Vulnerability Development mailing list archives

Re: regarding phrack49's stack smashing tutorial


From: peak () ARGO TROJA MFF CUNI CZ (Pavel Kankovsky)
Date: Sun, 14 May 2000 20:52:45 +0200


On Sat, 13 May 2000, Christian Hammers wrote:

Now I wonder about the following sentences:
      "The answer is that for every program the stack will start at
      the same address."
Why does it and more specific *where*? I wrote some test programs and
saw that is always 0xbffff6c6 +- 0xff. But it changes sometimes.
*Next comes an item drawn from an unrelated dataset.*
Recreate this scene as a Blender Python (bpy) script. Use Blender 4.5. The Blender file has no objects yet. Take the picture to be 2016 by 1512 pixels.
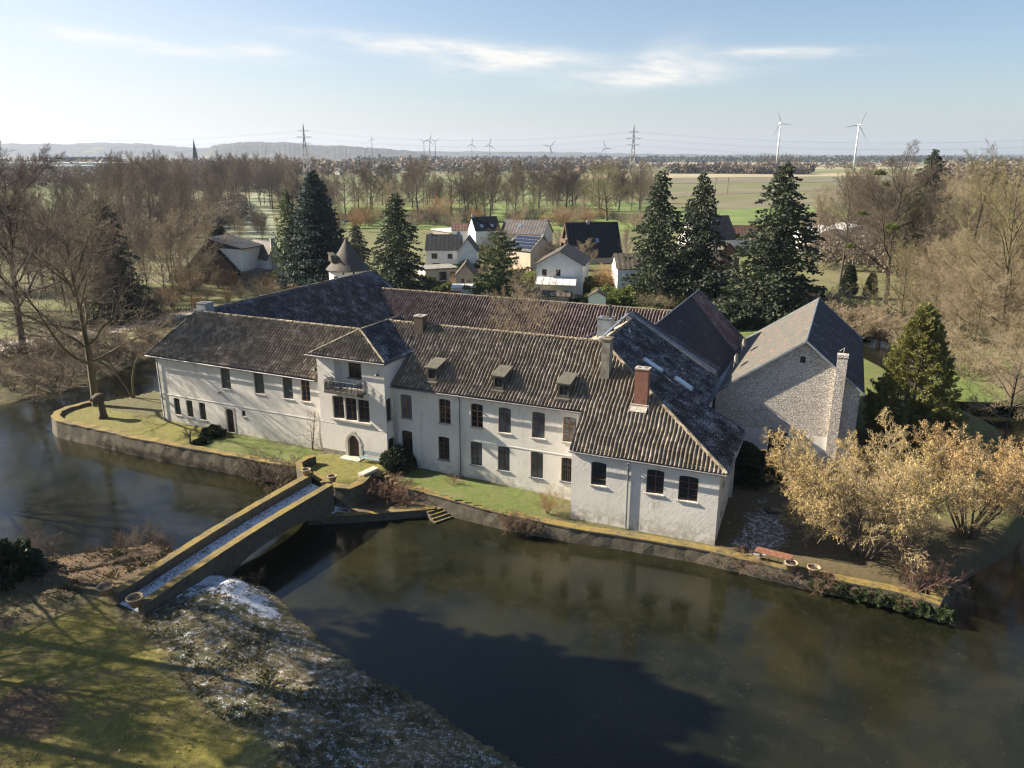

The address is not fixed because it depends on the size of supplied
arguments and environment variables -- the kernel puts them at the top
of the stack (at least on Linux but I think other unix systems do it as
well)...

$ cat > stk.c <<EOF
#include <stdio.h>
int main() { int a; printf("%p\n", &a); return 0; }
EOF
$ cc -o stk stk.c
$ ./stk
0xbffff88c
$ A=dfshjgsdfkghhfdk ./stk
0xbffff87c
$ ./stk fdgdfdffdsgfdgd
0xbffff87c
$ A=dfshjgsdfkghhfdk ./stk fdgdfdffdsgfdgd
0xbffff864

--Pavel Kankovsky aka Peak  [ Boycott Microsoft--http://www.vcnet.com/bms ]
"Resistance is futile. Open your source code and prepare for assimilation."